● **Aim**: Restate all the material verbatim, except for the pictures.
+++
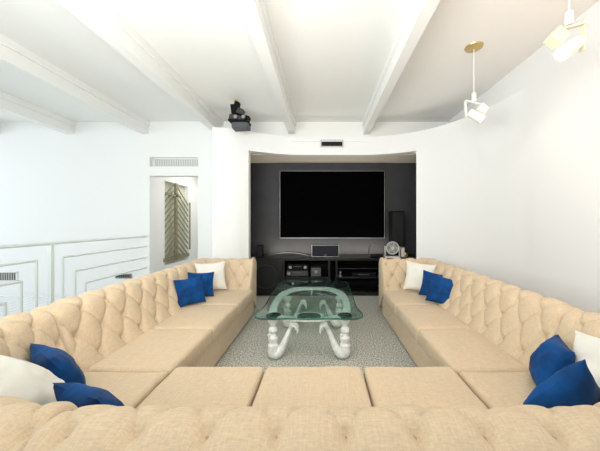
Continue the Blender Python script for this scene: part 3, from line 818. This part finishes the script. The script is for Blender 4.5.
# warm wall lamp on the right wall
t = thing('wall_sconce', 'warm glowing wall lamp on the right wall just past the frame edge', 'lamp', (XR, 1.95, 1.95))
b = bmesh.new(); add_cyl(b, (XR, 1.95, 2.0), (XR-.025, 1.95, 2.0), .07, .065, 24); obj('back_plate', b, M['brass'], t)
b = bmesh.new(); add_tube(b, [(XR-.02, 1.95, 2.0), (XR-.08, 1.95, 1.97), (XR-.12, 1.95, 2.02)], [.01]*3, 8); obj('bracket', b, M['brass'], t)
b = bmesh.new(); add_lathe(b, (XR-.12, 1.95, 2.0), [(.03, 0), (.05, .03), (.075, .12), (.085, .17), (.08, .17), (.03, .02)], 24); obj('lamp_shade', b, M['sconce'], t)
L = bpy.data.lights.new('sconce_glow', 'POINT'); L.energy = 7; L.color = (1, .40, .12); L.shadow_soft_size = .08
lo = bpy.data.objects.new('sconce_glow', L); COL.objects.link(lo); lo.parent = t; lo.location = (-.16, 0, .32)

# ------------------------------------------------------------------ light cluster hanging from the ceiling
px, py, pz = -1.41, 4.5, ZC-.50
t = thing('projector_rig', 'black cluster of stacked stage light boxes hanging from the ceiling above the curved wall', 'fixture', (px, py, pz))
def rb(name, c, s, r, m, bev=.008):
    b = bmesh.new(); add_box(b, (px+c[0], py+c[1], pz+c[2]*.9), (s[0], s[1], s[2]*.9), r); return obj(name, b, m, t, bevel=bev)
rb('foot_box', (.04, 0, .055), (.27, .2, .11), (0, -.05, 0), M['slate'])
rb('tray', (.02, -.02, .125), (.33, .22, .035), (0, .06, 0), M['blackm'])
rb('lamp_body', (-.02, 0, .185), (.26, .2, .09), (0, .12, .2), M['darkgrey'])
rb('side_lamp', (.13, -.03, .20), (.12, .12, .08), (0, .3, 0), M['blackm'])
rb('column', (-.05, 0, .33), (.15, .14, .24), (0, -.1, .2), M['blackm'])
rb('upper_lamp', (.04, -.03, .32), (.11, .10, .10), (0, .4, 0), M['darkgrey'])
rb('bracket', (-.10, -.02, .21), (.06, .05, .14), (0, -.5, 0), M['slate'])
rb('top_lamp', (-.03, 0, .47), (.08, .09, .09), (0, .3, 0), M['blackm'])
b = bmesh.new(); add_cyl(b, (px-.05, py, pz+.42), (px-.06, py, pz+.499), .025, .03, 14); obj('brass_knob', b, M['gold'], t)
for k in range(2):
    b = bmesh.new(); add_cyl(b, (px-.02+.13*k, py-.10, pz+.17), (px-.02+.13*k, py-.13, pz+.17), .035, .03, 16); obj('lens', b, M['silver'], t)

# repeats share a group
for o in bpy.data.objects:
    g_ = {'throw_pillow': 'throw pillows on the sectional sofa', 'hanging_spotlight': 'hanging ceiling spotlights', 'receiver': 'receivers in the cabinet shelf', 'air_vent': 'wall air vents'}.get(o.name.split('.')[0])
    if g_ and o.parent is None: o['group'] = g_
+++
● **Task output**:
Continue the Blender Python script for this scene: part 3, from line 818. This part finishes the script. The script is for Blender 4.5.
# warm wall lamp on the right wall
t = thing('wall_sconce', 'warm glowing wall lamp on the right wall just past the frame edge', 'lamp', (XR, 1.95, 1.95))
b = bmesh.new(); add_cyl(b, (XR, 1.95, 2.0), (XR-.025, 1.95, 2.0), .07, .065, 24); obj('back_plate', b, M['brass'], t)
b = bmesh.new(); add_tube(b, [(XR-.02, 1.95, 2.0), (XR-.08, 1.95, 1.97), (XR-.12, 1.95, 2.02)], [.01]*3, 8); obj('bracket', b, M['brass'], t)
b = bmesh.new(); add_lathe(b, (XR-.12, 1.95, 2.0), [(.03, 0), (.05, .03), (.075, .12), (.085, .17), (.08, .17), (.03, .02)], 24); obj('lamp_shade', b, M['sconce'], t)
L = bpy.data.lights.new('sconce_glow', 'POINT'); L.energy = 7; L.color = (1, .40, .12); L.shadow_soft_size = .08
lo = bpy.data.objects.new('sconce_glow', L); COL.objects.link(lo); lo.parent = t; lo.location = (-.16, 0, .32)

# ------------------------------------------------------------------ light cluster hanging from the ceiling
px, py, pz = -1.41, 4.5, ZC-.50
t = thing('projector_rig', 'black cluster of stacked stage light boxes hanging from the ceiling above the curved wall', 'fixture', (px, py, pz))
def rb(name, c, s, r, m, bev=.008):
    b = bmesh.new(); add_box(b, (px+c[0], py+c[1], pz+c[2]*.9), (s[0], s[1], s[2]*.9), r); return obj(name, b, m, t, bevel=bev)
rb('foot_box', (.04, 0, .055), (.27, .2, .11), (0, -.05, 0), M['slate'])
rb('tray', (.02, -.02, .125), (.33, .22, .035), (0, .06, 0), M['blackm'])
rb('lamp_body', (-.02, 0, .185), (.26, .2, .09), (0, .12, .2), M['darkgrey'])
rb('side_lamp', (.13, -.03, .20), (.12, .12, .08), (0, .3, 0), M['blackm'])
rb('column', (-.05, 0, .33), (.15, .14, .24), (0, -.1, .2), M['blackm'])
rb('upper_lamp', (.04, -.03, .32), (.11, .10, .10), (0, .4, 0), M['darkgrey'])
rb('bracket', (-.10, -.02, .21), (.06, .05, .14), (0, -.5, 0), M['slate'])
rb('top_lamp', (-.03, 0, .47), (.08, .09, .09), (0, .3, 0), M['blackm'])
b = bmesh.new(); add_cyl(b, (px-.05, py, pz+.42), (px-.06, py, pz+.499), .025, .03, 14); obj('brass_knob', b, M['gold'], t)
for k in range(2):
    b = bmesh.new(); add_cyl(b, (px-.02+.13*k, py-.10, pz+.17), (px-.02+.13*k, py-.13, pz+.17), .035, .03, 16); obj('lens', b, M['silver'], t)

# repeats share a group
for o in bpy.data.objects:
    g_ = {'throw_pillow': 'throw pillows on the sectional sofa', 'hanging_spotlight': 'hanging ceiling spotlights', 'receiver': 'receivers in the cabinet shelf', 'air_vent': 'wall air vents'}.get(o.name.split('.')[0])
    if g_ and o.parent is None: o['group'] = g_